Interpublic has accused Sir Frank of using confidential and proprietary information, gained when he was head of Lowe, to set up his own agency, which in December poached the Tesco account - worth about £6m a year. He has recruited Paul Weinberger, previously the chairman of Lowe London, alongside two members of the creative team on the Tesco account - Sam Cartmell and Jason Lawes. The executive creative director Ed Morris is also poised to leave Lowe to join Sir Frank.

Interpublic said it would hold any Lowe employee seeking to join Sir Frank to their full notice period.

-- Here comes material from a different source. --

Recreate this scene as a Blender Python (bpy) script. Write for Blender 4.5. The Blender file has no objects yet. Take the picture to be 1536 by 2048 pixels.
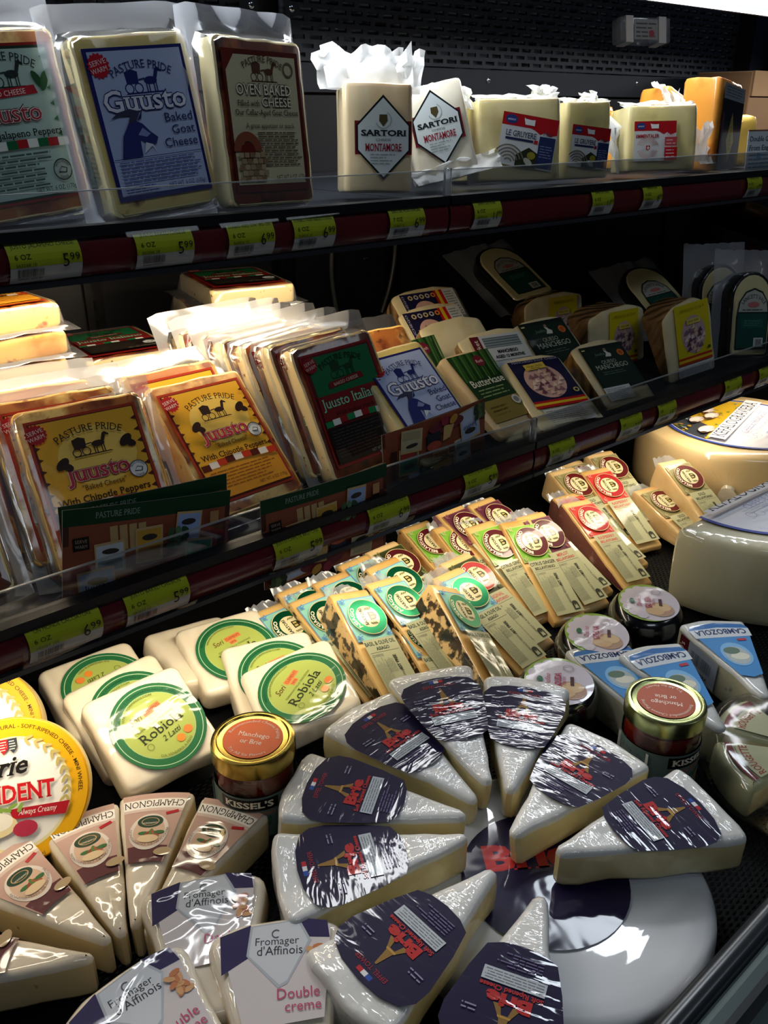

Sir Frank sold Lowe to Interpublic in 1990 and spent more than a decade with the group before retiring as head of Lowe in 2003. He then acted as a consultant and agreed not to approach clients or employees for two years. That period is up but Interpublic is understood to be unhappy about his actions because it is still paying him a sizeable retirement package.

The loss of Tesco, Lowe's biggest client, came at a bad time for the agency, which has recently lost work from clients including HSBC and Unilever.

Paul Hammersley, the chief executive of Sir Frank's as yet unnamed new agency, joined from DDB London but previously spent a decade at Lowe. He said: "We are concentrating on getting the business up and running to focus on Tesco."

Mr Hammersley said a name for the agency, which will be based in Soho, London, from early March, would be announced by the end of this week.